A short-lived celebration

Israeli soldiers march inside Lebanese territory during a ground operation on the Lebanon-Israeli border, 12 August 2006. (MaanImages/Moti Milrod)

Everybody was clapping in the street half an hour ago. I looked from my window to find out the reason — the electricity was back.

I was sitting in my office, sweating, trying to meet my deadline and to keep the mosquitoes away at the same time.

The clapping in the street meant I was able to turn the AC on. But then my neighbors were clapping again. What now? Did Brazil win the world cup?

No. It was Al Jazeera. It reported that Israel accepted an emergency cease fire.
Well, so we’ll have a break tomorrow?

This was what I wrote yesterday night, but I didn’t send it because my colleagues and I were waiting for the UN Security Council resolution to be voted on and we stayed in the office till about 3 a.m. The answer to yesterday’s question came today.

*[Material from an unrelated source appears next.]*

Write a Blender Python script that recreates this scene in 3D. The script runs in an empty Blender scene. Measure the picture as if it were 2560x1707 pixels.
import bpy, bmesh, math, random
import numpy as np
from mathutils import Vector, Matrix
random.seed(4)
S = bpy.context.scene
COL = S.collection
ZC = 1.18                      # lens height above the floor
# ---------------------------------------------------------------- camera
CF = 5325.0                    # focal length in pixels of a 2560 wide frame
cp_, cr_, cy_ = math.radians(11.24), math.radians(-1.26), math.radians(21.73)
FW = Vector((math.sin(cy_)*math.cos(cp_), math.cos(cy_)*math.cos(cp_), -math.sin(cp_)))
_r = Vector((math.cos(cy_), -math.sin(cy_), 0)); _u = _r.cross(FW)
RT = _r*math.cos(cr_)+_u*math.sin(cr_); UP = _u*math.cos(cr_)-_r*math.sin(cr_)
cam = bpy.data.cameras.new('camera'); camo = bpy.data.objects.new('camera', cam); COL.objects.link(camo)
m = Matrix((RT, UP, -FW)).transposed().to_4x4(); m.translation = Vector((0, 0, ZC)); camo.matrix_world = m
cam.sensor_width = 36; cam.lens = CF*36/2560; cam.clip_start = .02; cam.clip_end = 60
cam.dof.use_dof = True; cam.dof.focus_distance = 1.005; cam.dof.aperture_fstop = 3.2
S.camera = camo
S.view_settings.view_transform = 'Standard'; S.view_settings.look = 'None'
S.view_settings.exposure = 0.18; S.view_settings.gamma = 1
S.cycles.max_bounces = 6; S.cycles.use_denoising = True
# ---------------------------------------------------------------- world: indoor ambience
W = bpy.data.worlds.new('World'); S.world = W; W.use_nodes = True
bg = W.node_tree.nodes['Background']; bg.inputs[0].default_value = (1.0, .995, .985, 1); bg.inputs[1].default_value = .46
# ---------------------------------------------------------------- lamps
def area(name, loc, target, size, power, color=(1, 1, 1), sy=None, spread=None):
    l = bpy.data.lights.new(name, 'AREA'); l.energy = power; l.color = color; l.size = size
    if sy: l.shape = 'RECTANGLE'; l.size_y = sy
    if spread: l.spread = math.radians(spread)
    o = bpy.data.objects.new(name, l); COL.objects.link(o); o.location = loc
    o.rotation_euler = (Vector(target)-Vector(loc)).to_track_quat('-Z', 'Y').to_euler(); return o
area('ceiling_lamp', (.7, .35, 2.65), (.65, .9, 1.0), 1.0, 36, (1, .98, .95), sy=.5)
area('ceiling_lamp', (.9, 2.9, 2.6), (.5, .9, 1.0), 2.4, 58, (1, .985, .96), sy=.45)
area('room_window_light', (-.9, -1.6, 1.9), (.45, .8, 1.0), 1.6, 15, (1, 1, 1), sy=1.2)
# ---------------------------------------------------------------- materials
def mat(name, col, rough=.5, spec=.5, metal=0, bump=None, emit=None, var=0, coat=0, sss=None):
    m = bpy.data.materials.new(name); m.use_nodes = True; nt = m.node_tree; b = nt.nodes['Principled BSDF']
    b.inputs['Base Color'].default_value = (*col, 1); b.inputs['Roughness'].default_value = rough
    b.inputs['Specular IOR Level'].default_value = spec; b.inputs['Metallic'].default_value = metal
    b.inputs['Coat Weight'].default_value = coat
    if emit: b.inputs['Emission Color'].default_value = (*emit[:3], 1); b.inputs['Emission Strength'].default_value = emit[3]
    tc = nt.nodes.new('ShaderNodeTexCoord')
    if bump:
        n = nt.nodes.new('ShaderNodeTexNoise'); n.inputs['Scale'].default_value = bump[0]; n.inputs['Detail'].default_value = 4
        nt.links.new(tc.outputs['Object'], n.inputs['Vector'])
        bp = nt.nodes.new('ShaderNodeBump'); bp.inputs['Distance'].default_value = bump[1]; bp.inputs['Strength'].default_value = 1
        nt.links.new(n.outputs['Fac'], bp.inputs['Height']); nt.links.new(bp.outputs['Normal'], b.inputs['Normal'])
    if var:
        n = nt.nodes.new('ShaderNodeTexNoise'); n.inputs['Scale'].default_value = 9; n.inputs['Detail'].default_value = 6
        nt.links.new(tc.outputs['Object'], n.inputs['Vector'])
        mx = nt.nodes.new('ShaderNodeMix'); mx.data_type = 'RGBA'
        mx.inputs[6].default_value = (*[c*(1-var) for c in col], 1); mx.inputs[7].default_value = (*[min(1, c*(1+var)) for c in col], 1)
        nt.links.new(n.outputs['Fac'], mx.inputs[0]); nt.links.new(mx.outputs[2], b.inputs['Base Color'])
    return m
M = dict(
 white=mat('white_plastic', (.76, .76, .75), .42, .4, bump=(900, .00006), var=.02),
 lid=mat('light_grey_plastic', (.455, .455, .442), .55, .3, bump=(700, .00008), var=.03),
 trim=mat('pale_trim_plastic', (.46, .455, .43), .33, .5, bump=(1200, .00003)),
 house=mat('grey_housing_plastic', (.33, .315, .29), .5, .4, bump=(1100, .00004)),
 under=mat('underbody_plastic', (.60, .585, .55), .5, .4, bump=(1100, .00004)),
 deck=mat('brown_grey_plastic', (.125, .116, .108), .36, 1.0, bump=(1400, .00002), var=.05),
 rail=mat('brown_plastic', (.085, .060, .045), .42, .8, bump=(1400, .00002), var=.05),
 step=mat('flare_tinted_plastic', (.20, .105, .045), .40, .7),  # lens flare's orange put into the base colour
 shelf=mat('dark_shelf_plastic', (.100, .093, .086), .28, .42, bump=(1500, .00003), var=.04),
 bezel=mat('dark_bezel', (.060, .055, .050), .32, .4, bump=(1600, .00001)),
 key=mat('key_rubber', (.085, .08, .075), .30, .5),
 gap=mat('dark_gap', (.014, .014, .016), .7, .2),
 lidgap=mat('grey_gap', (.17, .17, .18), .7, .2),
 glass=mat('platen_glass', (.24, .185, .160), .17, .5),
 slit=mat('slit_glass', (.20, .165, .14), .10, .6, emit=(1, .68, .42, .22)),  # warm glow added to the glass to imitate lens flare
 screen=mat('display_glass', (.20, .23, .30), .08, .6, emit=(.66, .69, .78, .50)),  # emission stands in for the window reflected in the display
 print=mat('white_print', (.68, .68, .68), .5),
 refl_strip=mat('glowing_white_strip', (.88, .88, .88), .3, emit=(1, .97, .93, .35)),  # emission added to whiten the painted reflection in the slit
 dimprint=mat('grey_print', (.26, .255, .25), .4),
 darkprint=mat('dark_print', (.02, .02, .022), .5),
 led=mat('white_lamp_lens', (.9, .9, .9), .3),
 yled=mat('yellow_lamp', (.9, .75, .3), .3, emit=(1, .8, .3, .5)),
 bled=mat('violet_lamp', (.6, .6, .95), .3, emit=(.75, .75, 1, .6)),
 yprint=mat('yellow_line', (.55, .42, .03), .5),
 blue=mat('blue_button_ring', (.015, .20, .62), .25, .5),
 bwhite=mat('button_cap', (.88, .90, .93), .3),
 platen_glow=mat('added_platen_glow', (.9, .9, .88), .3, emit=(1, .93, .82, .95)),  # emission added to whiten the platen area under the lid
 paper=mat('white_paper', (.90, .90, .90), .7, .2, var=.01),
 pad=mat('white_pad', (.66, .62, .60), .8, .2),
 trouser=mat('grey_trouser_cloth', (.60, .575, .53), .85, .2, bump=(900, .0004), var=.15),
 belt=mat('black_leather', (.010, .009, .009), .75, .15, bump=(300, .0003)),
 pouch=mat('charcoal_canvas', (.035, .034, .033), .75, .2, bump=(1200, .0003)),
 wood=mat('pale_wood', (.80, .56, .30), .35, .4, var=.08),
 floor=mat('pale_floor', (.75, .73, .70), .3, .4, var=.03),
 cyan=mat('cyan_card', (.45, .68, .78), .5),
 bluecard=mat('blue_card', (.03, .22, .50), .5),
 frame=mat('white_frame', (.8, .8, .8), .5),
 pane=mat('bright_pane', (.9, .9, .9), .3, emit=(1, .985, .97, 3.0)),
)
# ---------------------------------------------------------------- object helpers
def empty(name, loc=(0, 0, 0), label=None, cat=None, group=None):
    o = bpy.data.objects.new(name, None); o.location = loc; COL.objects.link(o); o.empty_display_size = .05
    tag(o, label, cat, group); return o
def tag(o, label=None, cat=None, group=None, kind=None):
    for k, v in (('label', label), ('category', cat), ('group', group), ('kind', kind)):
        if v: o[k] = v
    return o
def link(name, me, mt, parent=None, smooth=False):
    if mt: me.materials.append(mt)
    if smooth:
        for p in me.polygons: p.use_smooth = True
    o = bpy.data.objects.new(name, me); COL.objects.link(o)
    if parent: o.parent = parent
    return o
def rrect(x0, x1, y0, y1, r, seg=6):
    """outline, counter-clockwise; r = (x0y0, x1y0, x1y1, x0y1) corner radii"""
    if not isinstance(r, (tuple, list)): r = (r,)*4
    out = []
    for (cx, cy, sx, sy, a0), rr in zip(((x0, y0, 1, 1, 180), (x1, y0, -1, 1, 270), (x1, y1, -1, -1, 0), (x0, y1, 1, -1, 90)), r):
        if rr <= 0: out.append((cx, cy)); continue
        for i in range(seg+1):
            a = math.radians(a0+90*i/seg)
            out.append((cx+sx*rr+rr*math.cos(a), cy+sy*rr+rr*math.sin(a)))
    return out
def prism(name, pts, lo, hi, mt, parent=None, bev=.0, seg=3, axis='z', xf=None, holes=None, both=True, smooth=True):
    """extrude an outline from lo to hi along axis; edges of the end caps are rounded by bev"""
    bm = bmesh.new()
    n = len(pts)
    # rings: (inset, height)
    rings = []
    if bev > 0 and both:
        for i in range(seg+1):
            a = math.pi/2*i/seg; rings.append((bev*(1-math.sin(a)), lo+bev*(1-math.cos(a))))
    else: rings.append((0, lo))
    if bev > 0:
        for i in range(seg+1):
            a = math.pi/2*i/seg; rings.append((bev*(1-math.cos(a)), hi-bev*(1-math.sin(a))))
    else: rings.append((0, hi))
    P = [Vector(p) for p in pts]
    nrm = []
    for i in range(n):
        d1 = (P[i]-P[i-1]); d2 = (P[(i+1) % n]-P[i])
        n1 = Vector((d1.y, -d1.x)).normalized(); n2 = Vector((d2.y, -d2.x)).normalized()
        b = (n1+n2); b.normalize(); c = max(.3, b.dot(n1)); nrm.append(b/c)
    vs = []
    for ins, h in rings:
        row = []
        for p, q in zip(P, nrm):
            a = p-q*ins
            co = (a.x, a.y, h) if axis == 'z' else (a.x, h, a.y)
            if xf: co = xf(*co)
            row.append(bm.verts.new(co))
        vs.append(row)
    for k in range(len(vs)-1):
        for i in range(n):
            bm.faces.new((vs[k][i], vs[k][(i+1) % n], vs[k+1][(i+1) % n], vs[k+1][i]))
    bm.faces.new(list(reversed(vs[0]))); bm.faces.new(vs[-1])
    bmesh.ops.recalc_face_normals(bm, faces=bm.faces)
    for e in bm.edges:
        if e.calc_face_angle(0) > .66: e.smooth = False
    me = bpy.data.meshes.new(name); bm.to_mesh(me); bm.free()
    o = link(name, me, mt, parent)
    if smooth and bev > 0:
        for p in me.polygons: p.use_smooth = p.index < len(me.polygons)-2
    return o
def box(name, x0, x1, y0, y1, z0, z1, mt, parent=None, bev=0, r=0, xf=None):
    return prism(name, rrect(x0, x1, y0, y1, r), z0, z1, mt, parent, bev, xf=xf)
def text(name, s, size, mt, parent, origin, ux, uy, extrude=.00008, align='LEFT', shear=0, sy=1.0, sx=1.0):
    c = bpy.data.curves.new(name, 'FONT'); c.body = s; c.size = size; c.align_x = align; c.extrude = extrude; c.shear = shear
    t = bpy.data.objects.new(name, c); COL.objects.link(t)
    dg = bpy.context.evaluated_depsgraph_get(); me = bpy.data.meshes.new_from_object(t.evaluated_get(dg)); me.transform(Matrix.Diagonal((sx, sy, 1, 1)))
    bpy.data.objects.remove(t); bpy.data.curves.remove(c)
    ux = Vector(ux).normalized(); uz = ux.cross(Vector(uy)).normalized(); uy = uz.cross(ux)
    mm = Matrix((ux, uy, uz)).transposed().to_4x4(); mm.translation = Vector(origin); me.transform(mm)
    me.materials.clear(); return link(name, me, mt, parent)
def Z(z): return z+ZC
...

These are extracts of what my colleague Zeina Karam wrote for the Associated Press news agency:

Israeli air strikes and ground attacks continued on Saturday, despite a U.N. resolution for a cease-fire, with missiles and artillery killing at least 19 people across Lebanon, mostly in the south.

In the south:

  • The deadliest attack was on homes in the village of Rachaf, some seven kilometers (four miles) from the border, where at least 15 civilians were killed, security officials said.
  • Israeli missiles also hit a vehicle in Kharayeb, a village in the Zahrani region about halfway between Beirut and the border, killing three people and wounding five, officials said.
  • A separate raid destroyed a bridge linking the southern cities of Tyre and Nabatiyeh with Sidon.
  • Shrapnel from missiles fired on the village of Insariyeh, halfway between Sidon and Tyre, hit a vehicle carrying Lebanese journalists working for a Swedish television channel, and one of them was wounded, security officials said.
  • Electricity was cut in Tyre and Sidon after Israeli warplanes struck transformers at power plants in both coastal cities. An official at the power plan in Sidon, George Makhoul, said it could be 10 days before power was restored.
  • Ground fighting was also intense throughout south Lebanon. Bombardment continued in hills and villages in southeast Lebanon as well.

    In the north:

  • An Israeli air strike destroyed a road leading to the only remaining border crossing to Syria — Arida, on the northern coast — severing the last escape route for besieged Lebanese and for humanitarian aid entering the country.
    Israeli jets targeted the highway linking Arida with the northern city of Tripoli, at a point about eight kilometers (five miles) from the border, officials said. The crossing remained open, but the road leading to it was impassable, and vehicles were spotted driving off-road through ditches early Saturday.
  • Security officials reported several air strikes in Akkar province, located about 97 kilometers (60 miles) north of Beirut.
  • In the Bekaa (east)
  • Warplanes struck at apartment buildings that house a Hezbollah charity organization in the heart of the eastern city of Baalback, wounding three people. Another four people were injured in an air strike on a house west of Baalback, officials said.
  • A Lebanese soldier was killed overnight in an air raid near an army base in the western Bekaa Valley, the army said.